De term plebs of plebejer is ontleend aan het Latijn. In het Romeinse Rijk duidde ‘plebs’ het gewone volk aan, terwijl een ‘plebejer’ als individu uit deze groep een gewone, doorsnee burger was. De term ‘plebs’ is in het Nederlands beland en betekent in Bargoens zoiets als klootjesvolk, de meute, het gepeupel, minderwaardig volk of de grijze massa. De term heeft een nogal negatieve klank gekregen en wordt vaak gebruikt voor asociale mensen, voor het uitschot van de maatschappij.
Plebejers, proletariërs en patriciërs in de Romeinse Tijd
In de Romeinse Tijd gold een plebejer als iemand die tussen proletariërs (de armen, bezitslozen; letterlijk: proleten, die niets anders bezitten dan hun kinderen) en de patriciërs (de gegoede stand, de Romeinse adel) in zat. Plebejers waren meestal boeren of vaklieden met een eigen stuk grond, die burgerrechten genoten en onder bescherming van het Romeinse recht stonden. Proletariërs daarentegen hadden geen burgerrechten of eigen grond, terwijl patriciërs meestal grond in overvloed hadden…
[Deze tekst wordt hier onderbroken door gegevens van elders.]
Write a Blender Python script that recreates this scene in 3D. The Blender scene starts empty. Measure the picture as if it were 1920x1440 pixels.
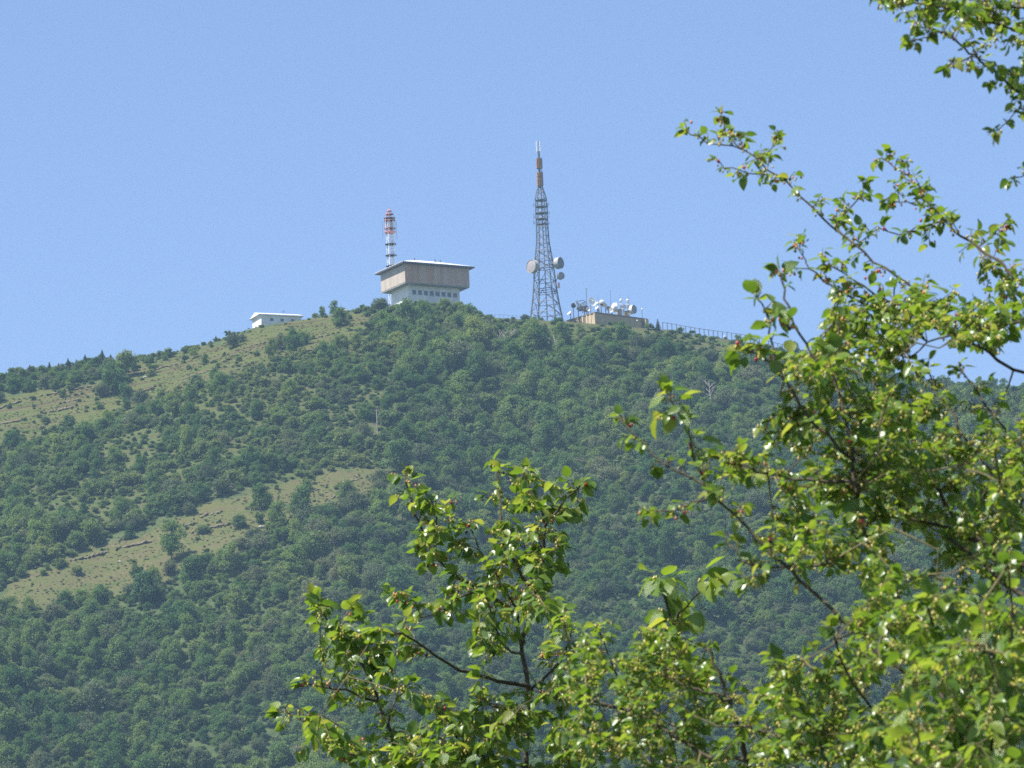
import bpy, math, random
import numpy as np
from mathutils import Vector, Matrix, Euler

random.seed(7); rng = np.random.default_rng(11)
R_ = math.radians
scene = bpy.context.scene
col = scene.collection

# ------------------------------------------------------------------ camera
PITCH, ROLL, FPX = R_(11.5), R_(2.7), 11213.0
CAM = Vector((0, 0, 1.7))
_F = Vector((0, math.cos(PITCH), math.sin(PITCH)))
_R0 = Vector((1, 0, 0)); _U0 = Vector((0, -math.sin(PITCH), math.cos(PITCH)))
_R = math.cos(ROLL) * _R0 - math.sin(ROLL) * _U0
_U = math.sin(ROLL) * _R0 + math.cos(ROLL) * _U0
cd = bpy.data.cameras.new('camera'); cam = bpy.data.objects.new('camera', cd); col.objects.link(cam)
M = Matrix((_R, _U, -_F)).transposed().to_4x4(); M.translation = CAM
cam.matrix_world = M
cd.sensor_width = 36; cd.lens = FPX * 36 / 1920
cd.clip_start = 0.5; cd.clip_end = 12000
cd.dof.use_dof = True; cd.dof.focus_distance = 95; cd.dof.aperture_fstop = 21
scene.camera = cam

# ------------------------------------------------------------------ sky, sun, exposure
SUN_EL = R_(60); SUN_H = Vector((-1.0, -0.38, 0)).normalized()
SUN = Vector((SUN_H.x * math.cos(SUN_EL), SUN_H.y * math.cos(SUN_EL), math.sin(SUN_EL)))
w = bpy.data.worlds.new('World'); scene.world = w; w.use_nodes = True
nt = w.node_tree; nt.nodes.clear()
sky = nt.nodes.new('ShaderNodeTexSky'); sky.sky_type = 'NISHITA'; sky.sun_disc = False
sky.sun_elevation = SUN_EL; sky.sun_rotation = math.atan2(SUN_H.x, SUN_H.y)
sky.altitude = 400; sky.air_density = 1.0; sky.dust_density = 0.7; sky.ozone_density = 3.5
bg = nt.nodes.new('ShaderNodeBackground'); bg.inputs['Strength'].default_value = 0.085
wo = nt.nodes.new('ShaderNodeOutputWorld')
wb = nt.nodes.new('ShaderNodeMix'); wb.data_type = 'RGBA'; wb.blend_type = 'MULTIPLY'; wb.inputs[0].default_value = 1; wb.inputs[7].default_value = (.985, .96, 1.05, 1)
nt.links.new(sky.outputs[0], wb.inputs[6]); nt.links.new(wb.outputs[2], bg.inputs[0]); nt.links.new(bg.outputs[0], wo.inputs[0])
sl = bpy.data.lights.new('sun', 'SUN'); sl.energy = 5.0; sl.angle = R_(0.53); sl.color = (1, .955, .89)
so = bpy.data.objects.new('sun', sl); col.objects.link(so); so.location = (-200, 0, 600)
so.rotation_euler = SUN.to_track_quat('Z', 'Y').to_euler()
vs = scene.view_settings
vs.view_transform = 'Standard'; vs.look = 'None'; vs.gamma = 1; vs.exposure = 1.0; vs.use_curve_mapping = False
scene.render.engine = 'CYCLES'
scene.cycles.use_denoising = False
scene.cycles.max_bounces = 6; scene.cycles.transparent_max_bounces = 6
scene.cycles.volume_bounces = 0; scene.cycles.diffuse_bounces = 3

# ------------------------------------------------------------------ projection helpers
def ray(px, py): return _F + _R * ((px - 960) / FPX) + _U * ((720 - py) / FPX)
def at(px, py, Y):
    d = ray(px, py); return CAM + d * ((Y - CAM.y) / d.y)
def proj(P):
    v = Vector(P) - CAM; z = v.dot(_F)
    return 960 + FPX * v.dot(_R) / z, 720 - FPX * v.dot(_U) / z
def proj_np(X, Y, Z):
    vx, vy, vz = X - CAM.x, Y - CAM.y, Z - CAM.z
    f = vx * _F.x + vy * _F.y + vz * _F.z; r = vx * _R.x + vy * _R.y + vz * _R.z; u = vx * _U.x + vy * _U.y + vz * _U.z
    f = np.maximum(f, 1)
    return 960 + FPX * r / f, 720 - FPX * u / f
def inpoly(px, py, poly):
    px = np.asarray(px, float); py = np.asarray(py, float); c = np.zeros(px.shape, bool); n = len(poly)
    for i in range(n):
        x1, y1 = poly[i]; x2, y2 = poly[i - 1]
        if y1 == y2: continue
        k = ((y1 > py) != (y2 > py)) & (px < (x2 - x1) * (py - y1) / (y2 - y1) + x1)
        c ^= k
    return c
def vnoise(x, y, s=0):
    x = np.asarray(x, float); y = np.asarray(y, float)
    xi = np.floor(x); yi = np.floor(y); fx = x - xi; fy = y - yi
    fx = fx * fx * (3 - 2 * fx); fy = fy * fy * (3 - 2 * fy)
    def h(a, b):
        v = np.sin(a * 127.1 + b * 311.7 + s * 74.7) * 43758.5453
        return v - np.floor(v)
    return (h(xi, yi) * (1 - fx) + h(xi + 1, yi) * fx) * (1 - fy) + (h(xi, yi + 1) * (1 - fx) + h(xi + 1, yi + 1) * fx) * fy

# ------------------------------------------------------------------ materials
MATS = {}
def mat(name, c1, c2=None, rough=.8, scale=1.0, detail=4, bump=0.0, metallic=0, spec=.3, stretch=(1, 1, 1), lo=.35, hi=.65, coords='Object'):
    if name in MATS: return MATS[name]
    m = bpy.data.materials.new(name); m.use_nodes = True; t = m.node_tree; b = t.nodes['Principled BSDF']
    b.inputs['Roughness'].default_value = rough; b.inputs['Metallic'].default_value = metallic
    b.inputs['Specular IOR Level'].default_value = spec
    if c2 is None: b.inputs['Base Color'].default_value = (*c1, 1)
    else:
        tc = t.nodes.new('ShaderNodeTexCoord'); mp = t.nodes.new('ShaderNodeMapping'); mp.inputs['Scale'].default_value = stretch
        n = t.nodes.new('ShaderNodeTexNoise'); n.inputs['Scale'].default_value = scale; n.inputs['Detail'].default_value = detail; n.inputs['Roughness'].default_value = .65
        r = t.nodes.new('ShaderNodeValToRGB'); r.color_ramp.elements[0].position = lo; r.color_ramp.elements[1].position = hi
        r.color_ramp.elements[0].color = (*c1, 1); r.color_ramp.elements[1].color = (*c2, 1)
        t.links.new(tc.outputs[coords], mp.inputs[0]); t.links.new(mp.outputs[0], n.inputs['Vector'])
        t.links.new(n.outputs['Fac'], r.inputs[0]); t.links.new(r.outputs[0], b.inputs['Base Color'])
        if bump:
            bp = t.nodes.new('ShaderNodeBump'); bp.inputs['Strength'].default_value = bump; bp.inputs['Distance'].default_value = .2
            t.links.new(n.outputs['Fac'], bp.inputs['Height']); t.links.new(bp.outputs[0], b.inputs['Normal'])
    MATS[name] = m; return m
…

Plebs in het Nederlands: onwetend volk, voetbaltuig
De begrippen plebs en plebejer zijn al sinds minstens 1824 in de Nederlandse taal bekend als benaming voor minderwaardig volk, gespuis, de lagere klassen of het gepeupel. Maar vermoedelijk heeft het begrip al veel eerder, minstens sinds de zeventiende eeuw, een negatieve klank gekregen in onze taal. Zo is van Baruch Spinoza (1632-1677) – de toonaangevende filosoof uit de tijd van de vroege Verlichting – bekend dat hij meermalen in neerbuigende termen over het plebs, het gewone volk sprak.
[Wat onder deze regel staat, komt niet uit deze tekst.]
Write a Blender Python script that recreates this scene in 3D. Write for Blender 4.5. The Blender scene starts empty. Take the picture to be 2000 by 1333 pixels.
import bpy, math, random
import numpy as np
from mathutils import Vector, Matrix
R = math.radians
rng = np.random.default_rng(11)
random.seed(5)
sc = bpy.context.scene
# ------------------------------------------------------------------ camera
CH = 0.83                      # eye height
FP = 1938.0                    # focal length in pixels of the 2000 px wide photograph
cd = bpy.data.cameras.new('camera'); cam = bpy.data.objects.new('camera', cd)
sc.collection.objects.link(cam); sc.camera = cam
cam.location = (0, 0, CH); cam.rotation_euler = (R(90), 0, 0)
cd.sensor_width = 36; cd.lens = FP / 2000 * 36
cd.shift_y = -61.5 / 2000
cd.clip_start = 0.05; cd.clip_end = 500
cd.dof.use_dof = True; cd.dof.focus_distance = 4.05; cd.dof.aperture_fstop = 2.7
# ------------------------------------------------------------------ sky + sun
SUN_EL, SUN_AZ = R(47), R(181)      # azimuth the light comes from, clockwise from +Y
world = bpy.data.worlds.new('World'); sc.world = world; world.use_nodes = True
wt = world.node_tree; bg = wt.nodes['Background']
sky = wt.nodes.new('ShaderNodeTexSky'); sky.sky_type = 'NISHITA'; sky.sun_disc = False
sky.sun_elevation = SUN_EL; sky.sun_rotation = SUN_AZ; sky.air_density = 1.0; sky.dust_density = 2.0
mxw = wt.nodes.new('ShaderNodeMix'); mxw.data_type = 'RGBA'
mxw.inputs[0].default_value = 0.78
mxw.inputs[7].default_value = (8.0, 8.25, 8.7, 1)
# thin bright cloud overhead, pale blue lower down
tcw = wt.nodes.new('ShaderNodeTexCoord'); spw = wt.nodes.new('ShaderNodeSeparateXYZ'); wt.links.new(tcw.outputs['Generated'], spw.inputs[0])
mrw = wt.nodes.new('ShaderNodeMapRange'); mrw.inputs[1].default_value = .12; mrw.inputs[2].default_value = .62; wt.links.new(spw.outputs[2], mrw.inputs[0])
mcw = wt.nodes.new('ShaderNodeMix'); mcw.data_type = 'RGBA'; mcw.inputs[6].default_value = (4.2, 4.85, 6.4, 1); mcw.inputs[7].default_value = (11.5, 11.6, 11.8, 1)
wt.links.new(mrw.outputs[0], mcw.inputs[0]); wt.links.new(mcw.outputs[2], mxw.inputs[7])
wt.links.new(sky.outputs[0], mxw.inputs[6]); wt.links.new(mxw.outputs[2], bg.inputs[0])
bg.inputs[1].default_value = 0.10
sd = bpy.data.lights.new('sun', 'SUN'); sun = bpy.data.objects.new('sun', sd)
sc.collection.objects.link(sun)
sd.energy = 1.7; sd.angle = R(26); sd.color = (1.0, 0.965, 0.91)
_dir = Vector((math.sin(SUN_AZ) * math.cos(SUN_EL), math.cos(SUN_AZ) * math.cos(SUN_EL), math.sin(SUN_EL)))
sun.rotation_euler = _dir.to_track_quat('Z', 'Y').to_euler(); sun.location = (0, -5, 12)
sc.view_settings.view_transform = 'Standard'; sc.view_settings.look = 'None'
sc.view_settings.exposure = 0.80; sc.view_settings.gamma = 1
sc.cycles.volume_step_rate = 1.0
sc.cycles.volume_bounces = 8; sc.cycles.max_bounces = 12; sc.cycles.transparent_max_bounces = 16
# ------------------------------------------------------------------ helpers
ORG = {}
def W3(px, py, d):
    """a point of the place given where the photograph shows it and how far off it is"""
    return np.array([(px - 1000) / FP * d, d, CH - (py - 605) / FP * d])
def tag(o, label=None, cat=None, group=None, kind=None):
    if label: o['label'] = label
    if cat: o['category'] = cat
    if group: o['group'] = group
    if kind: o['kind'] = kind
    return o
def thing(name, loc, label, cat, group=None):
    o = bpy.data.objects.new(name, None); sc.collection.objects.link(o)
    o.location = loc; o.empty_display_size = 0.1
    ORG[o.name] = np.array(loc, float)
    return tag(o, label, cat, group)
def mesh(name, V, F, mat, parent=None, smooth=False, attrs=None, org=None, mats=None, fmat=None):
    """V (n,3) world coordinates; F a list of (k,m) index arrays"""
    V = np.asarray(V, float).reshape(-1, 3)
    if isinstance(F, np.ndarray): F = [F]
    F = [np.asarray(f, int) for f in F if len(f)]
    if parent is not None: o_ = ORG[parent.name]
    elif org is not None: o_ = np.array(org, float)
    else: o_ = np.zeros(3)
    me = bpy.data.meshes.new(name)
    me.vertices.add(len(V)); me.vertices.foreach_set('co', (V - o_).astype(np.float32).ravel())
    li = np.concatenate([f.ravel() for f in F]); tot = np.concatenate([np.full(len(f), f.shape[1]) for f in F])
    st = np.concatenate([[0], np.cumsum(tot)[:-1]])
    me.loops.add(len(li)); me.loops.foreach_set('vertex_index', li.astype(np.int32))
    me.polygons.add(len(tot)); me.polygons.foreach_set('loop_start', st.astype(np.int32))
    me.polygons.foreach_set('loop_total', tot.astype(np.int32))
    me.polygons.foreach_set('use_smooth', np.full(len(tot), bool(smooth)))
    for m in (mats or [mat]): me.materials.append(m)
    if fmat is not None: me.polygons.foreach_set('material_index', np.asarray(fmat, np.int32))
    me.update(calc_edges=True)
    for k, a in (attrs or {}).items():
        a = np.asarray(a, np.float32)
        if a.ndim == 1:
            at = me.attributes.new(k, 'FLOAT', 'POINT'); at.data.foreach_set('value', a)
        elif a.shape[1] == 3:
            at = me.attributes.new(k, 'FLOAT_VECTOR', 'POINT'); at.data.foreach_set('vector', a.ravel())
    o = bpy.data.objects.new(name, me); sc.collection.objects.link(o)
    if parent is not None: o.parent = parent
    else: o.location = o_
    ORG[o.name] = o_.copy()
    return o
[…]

En Hugo de Groot (1583-1645) betitelde zijn collega-rechtsgeleerden als ‘een horde praatjesmakers’ (plebs rabularum), waarbij hij ‘plebs’ in negatieve zin gebruikte.
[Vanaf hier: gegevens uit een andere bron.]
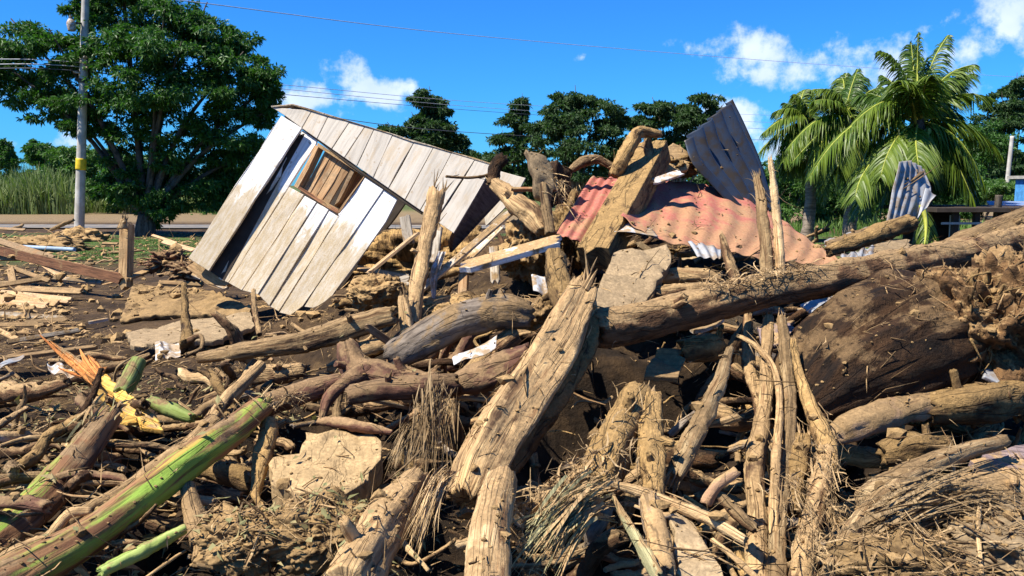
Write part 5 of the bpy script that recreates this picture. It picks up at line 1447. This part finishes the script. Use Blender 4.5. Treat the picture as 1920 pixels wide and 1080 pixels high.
lump('root_clump', 'red-brown root clump left of the house corner', 'root clump', 318, 492, 12.5, .30, .25, .14, 'red', .6, 5, 4, 15)
lump('root_clump', 'second darker root clump touching the house corner', 'root clump', 360, 508, 12.0, .28, .25, .12, 'red', .6, 5, 4, 16)
lump('mud_mound', 'low mud mound at the foot of the concrete pole', 'mud lump', 150, 452, 26, .9, .8, .35, 'clod', .35, 5, 2.4, 17)
lump('mud_mound', 'low dark mud mound left of the concrete pole', 'mud lump', 85, 465, 22, 1.1, .6, .28, 'clod', .35, 5, 2.4, 18)
lump('mud_mound', 'tall clotted soil mass under the right edge of the root plate', 'mud lump', 1905, 640, 5.6, .35, .35, .38, 'bark2', .45, 6, 2.8, 19)
lump('mud_mound', 'pale mud shelf in the bottom right corner', 'mud lump', 1890, 1010, 3.3, .3, .3, .10, 'slab', .25, 5, 2.4, 21)
lump('mud_mound', 'mud shelf at the bottom edge below the palm stalk', 'mud lump', 1700, 1060, 3.1, .25, .25, .10, 'clod', .35, 5, 2.4, 22)

# ------------------------------------------------------------------ left yard: planks, post, pipe
ptube('blue_pipe', [P(25, 462, 19.5), P(140, 468, 19.0)], [.045, .045], 'bluepipe'); o = bpy.data.objects['blue_pipe']; recenter(o); tag(o, 'pale blue pipe lying on the ground at left', 'pipe')
o = board('post', 'square brown post standing in the ground left of the house', 'post', (232, 422, 12.0), (229, 535, 12.0), 18, 'plank', .13, None, up=(-.3, -1, 0))
log('wood_splinters', 'shredded top of the square brown post', 'splinters', [(234, 412, 14, 11.9), (232, 426, 20, 11.9)], 'peeled', nseg=12, fib=20, flen=.2, spl=1)
for k, (lb, a_, b_, w_, m_, rl) in enumerate([
    ('red-brown long plank pointing at the square post', (-20, 466, 14.5), (222, 522, 12.0), 17, 'plankred', 50),
    ('pale beam lying along the top of the red-brown plank', (-10, 448, 15.5), (95, 482, 14.2), 12, 'plankclean', 0),
    ('light plank at far left under the pale beam', (-20, 484, 14.5), (85, 482, 14), 9, 'plank', 20),
    ('grey plank ending in the mud near the square post', (100, 520, 13), (190, 528, 12.6), 8, 'plankgrey', 0),
    ('short leaning stick plank at far left', (18, 502, 13.2), (24, 530, 12.8), 12, 'plank', 0),
    ('flat plank crossing below the short leaning one', (25, 502, 13.3), (90, 525, 12.8), 8, 'plank', 0),
    ('thin plank poking towards the mud hollow', (82, 496, 13.4), (120, 522, 12.9), 9, 'plankclean', 0),
    ('dark edged plank at the left picture edge', (-20, 537, 12.4), (80, 521, 12.9), 9, 'plank', 30),
    ('topmost board of the fanned stack at left', (30, 540, 12.4), (150, 545, 12.2), 13, 'plank', 0),
    ('second board of the fanned stack at left', (0, 548, 12.2), (128, 562, 11.8), 14, 'plankclean', 0),
    ('third board of the fanned stack at left', (-20, 552, 12.1), (105, 568, 11.7), 14, 'plank', 0),
    ('fourth board of the fanned stack at left', (-20, 564, 12.0), (85, 572, 11.6), 14, 'plankclean', 0),
    ('fifth board of the fanned stack at left', (-20, 574, 11.8), (60, 578, 11.5), 13, 'plank', 0),
    ('grey board below the fanned stack', (-20, 586, 11), (118, 596, 10.4), 11, 'plankgrey', 0),
    ('wide board ending at the mud hollow', (48, 604, 10.2), (122, 597, 10.3), 12, 'plank', 0),
    ('long thin board at left edge below the fanned stack', (-20, 608, 10), (80, 607, 10), 8, 'plank', 20),
    ('dark underside board in the lower left yard', (15, 640, 8.7), (148, 618, 9.2), 8, 'plankgrey', 40),
    ('long tan board running from left edge to the orange splinters', (-20, 672, 7.4), (176, 648, 8.1), 13, 'plank', 0),
    ('short board leaning at the left edge', (-10, 615, 9.6), (30, 634, 9.0), 9, 'plank', 0),
    ('board near the house corner', (298, 528, 11.8), (378, 532, 11.6), 9, 'plank', 0),
    ('thin board touching the house corner', (330, 512, 12), (400, 522, 11.4), 8, 'plankgrey', 0),
    ('dark edged board between post and root clump', (240, 520, 12), (286, 502, 12.6), 12, 'plank', 20),
    ('flat board tip sliding under the house corner', (340, 500, 12.2), (425, 535, 10.6), 16, 'plankgrey', 0),
    ('pale plank on the grass right of the pole', (305, 452, 19), (362, 468, 16.8), 9, 'plankclean', 0),
    ('small pale board beside the post on the grass', (192, 455, 19), (220, 456, 19), 5, 'plank', 0),
    ('small board chip in the mud hollow', (168, 602, 10), (200, 596, 10.2), 6, 'plankgrey', 0),
    ('pale plank at the far left of the yard', (-10, 427, 25), (45, 430, 24.5), 6, 'plankclean', 0),
    ('narrow plank leaning near the big tree', (285, 440, 24), (330, 455, 20), 5, 'plankclean', 0)]):
    board('plank', lb, 'plank', a_, b_, w_, m_, .035, rl, 'scattered planks in the left yard')
slab('mud_bank', 'straight-cut mud bank in the hollow left of the house', 'mud bank', [(250, 532, 11.8), (400, 545, 11.0), (470, 572, 10.2), (470, 592, 10.0), (330, 590, 10.4), (225, 600, 10.2)], 'clod', .05, .02)

# ------------------------------------------------------------------ countable loose sticks strewn everywhere
CNAME = {'dark': 'blackish soaked', 'grey': 'greyish', 'tan': 'tan', 'bark': 'dark brown', 'bark2': 'mud-caked', 'red': 'reddish', 'peeled': 'pale peeled', 'plank': 'muddy flat', 'plankclean': 'bare orange', 'fibre': 'straw-coloured'}
LAND = [(985, 695, 'the massive split log'), (912, 1000, 'the banded bottom log'), (720, 1000, 'the slanting bottom log'), (300, 900, 'the long banana stem'), (90, 900, 'the shorter banana stem'),
        (160, 690, 'the orange splinters'), (620, 860, 'the flat wooden block'), (360, 960, 'the pale stump stub'), (720, 705, 'the forked reddish root'), (850, 610, 'the arching grey log'), (560, 640, 'the long tan log'),
        (490, 860, 'the hanging bark piece'), (240, 780, 'the yellow board'), (1140, 850, 'the mud-crusted trunk chunk'), (1300, 800, 'the peeled twisted branch'), (1240, 1020, 'the smooth grey stub'), (1060, 990, 'the grey-green leaf bundle'),
        (1430, 850, 'the standing stem bundle'), (1540, 900, 'the crooked leaning stem'), (1620, 1000, 'the wide palm stalk'), (1800, 960, 'the arching palm stalk'), (1850, 910, 'the pinkish smooth log'), (1710, 840, 'the mud-clotted log'),
        (1650, 780, 'the pale-topped log'), (1620, 680, 'the enormous dark trunk'), (1200, 520, 'the leaning grit slab'), (1165, 370, 'the mud-coated beam'), (1320, 400, 'the red roof sheet'), (1500, 530, 'the long trunk'), (790, 480, 'the shattered upright trunk'),
        (960, 470, 'the worn white plank'), (820, 520, 'the white cloth'), (975, 390, 'the pale stub under the slabs'), (1440, 430, 'the tall broken stems'), (230, 480, 'the square brown post'), (150, 440, 'the concrete pole'), (60, 560, 'the fanned board stack'),
        (100, 490, 'the red-brown plank'), (320, 560, 'the mud hollow'), (400, 610, 'the pale flat board'), (340, 500, 'the red-brown root clumps'), (345, 600, 'the mud-furred thin post'), (60, 650, 'the long tan board'), (1640, 480, 'the crumpled shiny sheet'), (1200, 700, 'the black hollow')]
ORD = ['', 'second ', 'third ', 'fourth ', 'fifth ', 'sixth ', 'seventh ', 'eighth ']
PEND = []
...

Recenter gebruik van ‘plebs’ in de literatuur
Diverse schrijvers en dichters refereerden in hun geschriften aan plebs en plebejers. Een kleine bloemlezing uit negentiende- en twintigste-eeuwse literatuur. Louis Couperus (1863-1928) in Majesteit (1893), schreef:
O, dat plebs, dat niet wist, dat niet voelde, dat tegen hem opdrong, als schuim warrelde aan hun troon, dat zijn moeder beangstte, hoe trots ze ook er over heen zag, keizerlijk kalm, in de verte.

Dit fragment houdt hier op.